Ma Renzi non ha paura che
una parte del Pd possa essere ora tentata dalla scissione? A sera,
dopo la trasmissione, Renzi non sembra aver cambiato idea: «Non mi
preoccupa Landini. Ha acquisito visibilità schierandosi contro
Marchionne. Oggi che Marchionne sta vincendo, lui deve scappare dal
sindacato. Normale. Io provo massimo rispetto, per Landini, ma non è
il primo sindacalista a buttarsi in politica e non sarà l’ultimo.
Gli faccio i miei più sinceri auguri». Di un’eventuale scissione,
Renzi non sembra avere paura: «Se veramente il leader della Fiom si
buttasse in politica nessuno del Pd lo seguirebbe, solo Sel andrebbe
con lui». E anche Pippo Civati, aggiunge qualche renziano duro e
puro e ormai convinto che il deputato del Pd dissidente per vocazione
e professione sia prossimo all’addio al partito.
Insomma, non
sembrano queste le preoccupazioni di Renzi. E nemmeno le polemiche
della sua minoranza sul Jobs act paiono innervosirlo più di tanto:
«Ormai il Jobs act è andato». Come a dire: ormai è fatta, quindi
pazienza per le lamentele e gli attacchi, strascichi inevitabili, se
«si vogliono fare le riforme e cambiare questo Paese», perché ci
sarà sempre «chi preferisce che tutto rimanga com’è adesso».

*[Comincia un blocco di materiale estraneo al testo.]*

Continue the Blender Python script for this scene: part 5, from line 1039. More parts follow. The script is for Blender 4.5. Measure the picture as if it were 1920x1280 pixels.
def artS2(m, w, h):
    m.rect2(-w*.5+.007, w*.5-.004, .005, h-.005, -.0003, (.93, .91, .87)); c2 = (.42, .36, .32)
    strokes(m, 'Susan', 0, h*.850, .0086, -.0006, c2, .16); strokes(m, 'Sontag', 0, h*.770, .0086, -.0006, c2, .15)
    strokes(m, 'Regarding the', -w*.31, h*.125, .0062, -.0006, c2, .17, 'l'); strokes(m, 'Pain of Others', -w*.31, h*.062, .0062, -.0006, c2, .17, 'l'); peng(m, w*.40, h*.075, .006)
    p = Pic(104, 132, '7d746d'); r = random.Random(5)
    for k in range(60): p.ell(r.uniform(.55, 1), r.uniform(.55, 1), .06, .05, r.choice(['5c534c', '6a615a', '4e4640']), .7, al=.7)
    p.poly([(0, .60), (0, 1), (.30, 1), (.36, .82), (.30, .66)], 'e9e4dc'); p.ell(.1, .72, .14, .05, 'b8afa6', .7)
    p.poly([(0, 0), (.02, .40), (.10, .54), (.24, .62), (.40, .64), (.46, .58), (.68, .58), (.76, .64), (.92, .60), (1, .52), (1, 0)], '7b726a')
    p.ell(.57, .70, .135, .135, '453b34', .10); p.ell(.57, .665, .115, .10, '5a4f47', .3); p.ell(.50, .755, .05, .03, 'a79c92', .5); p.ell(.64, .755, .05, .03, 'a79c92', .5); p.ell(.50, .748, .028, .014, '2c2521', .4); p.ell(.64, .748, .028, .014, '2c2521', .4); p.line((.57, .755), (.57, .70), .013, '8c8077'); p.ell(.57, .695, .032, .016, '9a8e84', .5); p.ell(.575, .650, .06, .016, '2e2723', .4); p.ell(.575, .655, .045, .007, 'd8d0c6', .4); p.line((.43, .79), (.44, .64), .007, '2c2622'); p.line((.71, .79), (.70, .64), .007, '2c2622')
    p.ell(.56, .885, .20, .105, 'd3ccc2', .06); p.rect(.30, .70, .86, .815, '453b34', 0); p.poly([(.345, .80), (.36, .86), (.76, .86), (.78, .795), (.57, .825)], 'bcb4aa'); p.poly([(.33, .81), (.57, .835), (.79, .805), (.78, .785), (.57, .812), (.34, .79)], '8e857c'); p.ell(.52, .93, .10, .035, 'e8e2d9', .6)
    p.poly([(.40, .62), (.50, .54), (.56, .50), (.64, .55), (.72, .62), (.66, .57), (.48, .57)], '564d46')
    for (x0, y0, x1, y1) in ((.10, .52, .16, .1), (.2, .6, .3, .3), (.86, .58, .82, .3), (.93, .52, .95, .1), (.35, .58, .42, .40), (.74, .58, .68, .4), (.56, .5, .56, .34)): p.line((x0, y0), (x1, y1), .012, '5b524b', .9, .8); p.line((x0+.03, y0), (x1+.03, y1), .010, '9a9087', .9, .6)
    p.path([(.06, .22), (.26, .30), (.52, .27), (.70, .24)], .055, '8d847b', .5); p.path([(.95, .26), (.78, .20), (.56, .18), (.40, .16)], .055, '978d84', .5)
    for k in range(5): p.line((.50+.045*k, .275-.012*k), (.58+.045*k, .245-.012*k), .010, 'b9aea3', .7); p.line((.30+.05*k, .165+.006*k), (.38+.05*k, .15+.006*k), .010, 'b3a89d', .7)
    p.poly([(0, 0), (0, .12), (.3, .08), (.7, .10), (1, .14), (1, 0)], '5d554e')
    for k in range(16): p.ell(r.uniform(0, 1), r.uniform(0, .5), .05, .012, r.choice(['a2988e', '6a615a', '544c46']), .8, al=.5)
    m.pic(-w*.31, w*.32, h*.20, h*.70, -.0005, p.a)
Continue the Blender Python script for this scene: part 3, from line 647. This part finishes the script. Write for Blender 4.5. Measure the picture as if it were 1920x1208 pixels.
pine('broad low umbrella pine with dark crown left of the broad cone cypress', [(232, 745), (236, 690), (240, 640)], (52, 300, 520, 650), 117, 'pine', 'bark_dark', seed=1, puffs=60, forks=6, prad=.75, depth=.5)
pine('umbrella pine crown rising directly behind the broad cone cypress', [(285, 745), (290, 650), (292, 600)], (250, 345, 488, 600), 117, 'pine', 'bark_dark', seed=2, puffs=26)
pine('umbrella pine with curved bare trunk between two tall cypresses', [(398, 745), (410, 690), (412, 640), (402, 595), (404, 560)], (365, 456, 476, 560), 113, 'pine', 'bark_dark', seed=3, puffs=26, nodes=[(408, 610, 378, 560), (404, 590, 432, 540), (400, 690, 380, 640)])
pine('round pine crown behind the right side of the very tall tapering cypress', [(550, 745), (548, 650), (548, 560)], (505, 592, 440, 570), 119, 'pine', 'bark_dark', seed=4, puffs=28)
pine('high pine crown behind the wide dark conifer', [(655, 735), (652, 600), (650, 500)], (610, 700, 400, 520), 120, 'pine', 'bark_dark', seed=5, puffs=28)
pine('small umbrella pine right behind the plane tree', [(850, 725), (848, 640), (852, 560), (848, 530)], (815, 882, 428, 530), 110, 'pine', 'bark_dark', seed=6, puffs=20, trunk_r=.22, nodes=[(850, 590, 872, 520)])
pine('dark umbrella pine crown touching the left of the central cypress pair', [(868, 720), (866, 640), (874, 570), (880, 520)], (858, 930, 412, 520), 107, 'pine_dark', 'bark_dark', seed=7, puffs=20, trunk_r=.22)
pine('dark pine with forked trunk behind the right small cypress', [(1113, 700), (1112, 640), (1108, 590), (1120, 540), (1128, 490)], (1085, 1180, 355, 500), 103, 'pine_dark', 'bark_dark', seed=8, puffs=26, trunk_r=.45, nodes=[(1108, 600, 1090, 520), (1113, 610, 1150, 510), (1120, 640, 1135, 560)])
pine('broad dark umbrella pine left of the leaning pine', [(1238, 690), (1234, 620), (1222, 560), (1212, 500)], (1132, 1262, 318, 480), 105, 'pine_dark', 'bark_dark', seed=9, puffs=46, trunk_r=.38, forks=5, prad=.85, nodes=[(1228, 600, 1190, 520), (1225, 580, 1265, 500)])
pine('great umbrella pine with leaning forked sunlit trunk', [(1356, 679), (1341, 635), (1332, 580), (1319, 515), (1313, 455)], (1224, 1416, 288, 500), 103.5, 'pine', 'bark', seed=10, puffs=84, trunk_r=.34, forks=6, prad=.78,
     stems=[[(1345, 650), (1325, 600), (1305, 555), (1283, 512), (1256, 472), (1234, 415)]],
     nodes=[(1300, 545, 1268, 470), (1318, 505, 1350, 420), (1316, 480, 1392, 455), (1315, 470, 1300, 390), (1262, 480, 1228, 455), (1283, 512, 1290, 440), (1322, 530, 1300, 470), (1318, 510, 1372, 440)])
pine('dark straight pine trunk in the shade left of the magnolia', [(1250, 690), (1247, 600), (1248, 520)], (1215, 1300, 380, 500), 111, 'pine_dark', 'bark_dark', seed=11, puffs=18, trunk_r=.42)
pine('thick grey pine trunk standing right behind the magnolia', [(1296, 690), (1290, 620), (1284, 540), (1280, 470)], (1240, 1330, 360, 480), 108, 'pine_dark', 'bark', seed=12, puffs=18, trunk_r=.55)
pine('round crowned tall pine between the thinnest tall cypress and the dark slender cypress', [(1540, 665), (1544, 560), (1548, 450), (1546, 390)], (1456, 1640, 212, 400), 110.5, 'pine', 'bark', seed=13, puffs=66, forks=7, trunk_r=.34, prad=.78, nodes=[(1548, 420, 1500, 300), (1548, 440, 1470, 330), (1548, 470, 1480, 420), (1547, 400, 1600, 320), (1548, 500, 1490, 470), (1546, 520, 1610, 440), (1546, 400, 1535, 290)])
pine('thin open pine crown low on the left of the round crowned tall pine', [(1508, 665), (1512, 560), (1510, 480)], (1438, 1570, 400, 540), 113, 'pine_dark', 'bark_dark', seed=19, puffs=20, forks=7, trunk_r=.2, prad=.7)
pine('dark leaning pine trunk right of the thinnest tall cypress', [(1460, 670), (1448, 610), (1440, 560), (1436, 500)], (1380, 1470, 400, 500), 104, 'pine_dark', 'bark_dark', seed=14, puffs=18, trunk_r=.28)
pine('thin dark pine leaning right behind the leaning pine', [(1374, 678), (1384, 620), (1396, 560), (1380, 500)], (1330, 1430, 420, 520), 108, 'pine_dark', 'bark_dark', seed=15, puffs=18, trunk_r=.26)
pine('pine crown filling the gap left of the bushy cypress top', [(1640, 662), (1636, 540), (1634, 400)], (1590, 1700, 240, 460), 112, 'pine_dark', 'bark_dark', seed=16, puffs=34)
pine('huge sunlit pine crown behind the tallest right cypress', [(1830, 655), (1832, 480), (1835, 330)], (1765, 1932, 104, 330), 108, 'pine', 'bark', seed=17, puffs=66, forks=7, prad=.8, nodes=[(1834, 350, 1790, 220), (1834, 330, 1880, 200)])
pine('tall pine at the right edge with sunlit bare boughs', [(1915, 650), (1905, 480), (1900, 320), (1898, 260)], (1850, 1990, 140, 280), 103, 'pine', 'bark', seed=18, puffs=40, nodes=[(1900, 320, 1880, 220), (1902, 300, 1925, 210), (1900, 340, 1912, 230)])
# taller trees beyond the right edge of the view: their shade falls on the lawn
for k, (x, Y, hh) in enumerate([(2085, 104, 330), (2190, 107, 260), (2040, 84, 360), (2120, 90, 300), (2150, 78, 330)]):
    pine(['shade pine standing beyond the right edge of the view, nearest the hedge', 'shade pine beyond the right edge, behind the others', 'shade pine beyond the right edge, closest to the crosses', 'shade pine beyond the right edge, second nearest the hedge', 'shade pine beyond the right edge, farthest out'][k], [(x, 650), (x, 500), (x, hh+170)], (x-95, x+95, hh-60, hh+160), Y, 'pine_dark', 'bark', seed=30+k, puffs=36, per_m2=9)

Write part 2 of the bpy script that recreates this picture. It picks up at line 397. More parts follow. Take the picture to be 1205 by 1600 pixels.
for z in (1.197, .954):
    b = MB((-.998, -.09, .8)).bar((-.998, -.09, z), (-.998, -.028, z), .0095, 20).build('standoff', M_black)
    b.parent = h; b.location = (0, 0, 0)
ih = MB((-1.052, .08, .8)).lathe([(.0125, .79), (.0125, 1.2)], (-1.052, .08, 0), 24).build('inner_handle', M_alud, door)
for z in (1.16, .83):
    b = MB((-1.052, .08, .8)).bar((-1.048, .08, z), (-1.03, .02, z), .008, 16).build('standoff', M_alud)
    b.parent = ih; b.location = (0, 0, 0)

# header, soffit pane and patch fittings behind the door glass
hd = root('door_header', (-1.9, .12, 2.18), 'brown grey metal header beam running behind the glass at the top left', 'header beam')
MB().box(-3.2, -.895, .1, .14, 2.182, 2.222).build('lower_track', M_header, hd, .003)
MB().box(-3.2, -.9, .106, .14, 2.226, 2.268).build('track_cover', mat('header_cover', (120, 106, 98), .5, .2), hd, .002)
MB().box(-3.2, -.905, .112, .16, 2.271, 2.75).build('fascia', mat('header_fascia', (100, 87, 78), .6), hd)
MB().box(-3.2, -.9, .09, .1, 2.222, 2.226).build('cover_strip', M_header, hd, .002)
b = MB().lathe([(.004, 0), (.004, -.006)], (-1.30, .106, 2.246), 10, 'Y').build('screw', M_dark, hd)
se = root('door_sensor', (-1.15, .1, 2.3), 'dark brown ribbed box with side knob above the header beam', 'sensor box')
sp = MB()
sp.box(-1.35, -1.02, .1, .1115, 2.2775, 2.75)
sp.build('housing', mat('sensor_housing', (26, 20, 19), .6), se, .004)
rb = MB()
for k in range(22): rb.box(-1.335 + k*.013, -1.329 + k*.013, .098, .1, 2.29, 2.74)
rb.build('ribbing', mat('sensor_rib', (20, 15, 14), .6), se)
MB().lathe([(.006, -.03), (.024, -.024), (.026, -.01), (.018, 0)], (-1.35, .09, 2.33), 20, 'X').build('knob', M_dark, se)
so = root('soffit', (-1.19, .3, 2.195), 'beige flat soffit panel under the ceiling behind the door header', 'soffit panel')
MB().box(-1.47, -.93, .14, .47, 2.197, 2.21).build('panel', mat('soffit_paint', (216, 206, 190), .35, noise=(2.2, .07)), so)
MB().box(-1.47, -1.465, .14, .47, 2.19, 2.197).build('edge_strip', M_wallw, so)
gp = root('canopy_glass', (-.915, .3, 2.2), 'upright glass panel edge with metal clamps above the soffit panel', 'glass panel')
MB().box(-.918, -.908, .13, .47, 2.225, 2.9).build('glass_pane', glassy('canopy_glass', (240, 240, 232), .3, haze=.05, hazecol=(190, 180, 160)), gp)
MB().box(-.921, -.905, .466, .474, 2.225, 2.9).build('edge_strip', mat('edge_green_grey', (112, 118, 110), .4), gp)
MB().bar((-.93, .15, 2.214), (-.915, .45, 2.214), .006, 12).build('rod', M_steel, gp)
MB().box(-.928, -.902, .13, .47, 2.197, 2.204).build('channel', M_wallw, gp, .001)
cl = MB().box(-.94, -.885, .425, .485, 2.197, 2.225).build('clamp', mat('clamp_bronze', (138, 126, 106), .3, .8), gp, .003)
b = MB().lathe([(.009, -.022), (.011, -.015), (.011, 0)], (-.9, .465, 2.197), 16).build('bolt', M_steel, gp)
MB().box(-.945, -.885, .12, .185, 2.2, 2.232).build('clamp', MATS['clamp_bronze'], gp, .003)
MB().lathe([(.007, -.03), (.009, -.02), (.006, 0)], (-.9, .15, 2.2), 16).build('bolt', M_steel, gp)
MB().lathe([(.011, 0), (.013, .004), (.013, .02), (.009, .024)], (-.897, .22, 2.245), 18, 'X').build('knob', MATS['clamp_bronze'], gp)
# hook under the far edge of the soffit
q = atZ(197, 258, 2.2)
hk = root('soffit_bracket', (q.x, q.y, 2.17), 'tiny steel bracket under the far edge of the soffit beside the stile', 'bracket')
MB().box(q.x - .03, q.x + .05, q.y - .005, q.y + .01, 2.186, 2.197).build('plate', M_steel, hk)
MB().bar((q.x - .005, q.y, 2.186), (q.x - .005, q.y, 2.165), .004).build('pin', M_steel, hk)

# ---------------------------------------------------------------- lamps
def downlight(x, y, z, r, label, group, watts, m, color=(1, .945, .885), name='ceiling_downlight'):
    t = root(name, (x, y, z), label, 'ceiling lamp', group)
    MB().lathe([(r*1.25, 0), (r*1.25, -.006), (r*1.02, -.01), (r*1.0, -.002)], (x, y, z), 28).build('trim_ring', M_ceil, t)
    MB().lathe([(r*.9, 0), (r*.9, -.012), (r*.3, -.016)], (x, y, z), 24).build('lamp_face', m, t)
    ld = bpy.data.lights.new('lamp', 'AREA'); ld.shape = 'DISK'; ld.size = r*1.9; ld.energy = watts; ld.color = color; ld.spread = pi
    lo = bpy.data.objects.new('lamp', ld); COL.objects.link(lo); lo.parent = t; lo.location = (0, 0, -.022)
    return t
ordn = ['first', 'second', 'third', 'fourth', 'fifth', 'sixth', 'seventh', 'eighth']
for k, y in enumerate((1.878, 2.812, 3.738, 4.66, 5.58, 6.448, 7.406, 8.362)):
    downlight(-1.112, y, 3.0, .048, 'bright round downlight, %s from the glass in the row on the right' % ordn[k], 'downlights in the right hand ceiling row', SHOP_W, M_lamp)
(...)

Morale della favola: se la minoranza interna pensava di condizionare
le mosse del presidente del Consiglio ora che il patto del Nazareno
sembra essere andato in frantumi, ha sbagliato i suoi piani. «Io non
sarò ostaggio di nessuno. So che ci saranno quelli che ci
proveranno, ma hanno sbagliato indirizzo», sorride il premier.
E
il varo dei decreti del Jobs act pare essere la conferma di queste
sue parole. «Del resto, come si fa a essere contrari a una legge che
per la prima volta si preoccupa veramente dei non garantiti, cioè
dei precari?», si chiede retoricamente il premier. Che preferisce
non entrare in polemica diretta con la presidente della Camera Laura
Boldrini che lo ha criticato e che ha stigmatizzato la figura
«dell’uomo solo al comando». Rispetto alle sue parole,
intervistato da Annunziata, l’inquilino di Palazzo Chigi si limita
a dire: «Questo è un problema suo». Ma è a lei che indirettamente
si rivolge quando spiega, sempre in quella trasmissione, che «il mio
obiettivo non è costruire una leadership carismatica». Con i
collaboratori e gli amici più fidati Renzi però si è lasciato
andare un po’ di più perché è rimasto stupito per l’attacco di
Boldrini nei suoi confronti: «Lei è la presidente della Camera e
dovrebbe fare l’arbitro, mentre mandiamo avanti il programma per
cui abbiamo preso la fiducia».
Altro argomento, altro capo di
imputazione. Anche stavolta Renzi è netto. Il tema, postogli da
Annunziata, è quello delle Popolari e delle inchieste della Consob e
della magistratura sui movimenti che ci sono stati dopo il
provvedimento del suo governo. «Mi auguro che venga fatta chiarezza
al più presto perché sono state fatte polemiche ridicole e dette
castronerie galattiche. Un galantuomo come Ciampi insieme a Draghi
tentò di fare queste norme. Noi abbiamo ripreso quel principio».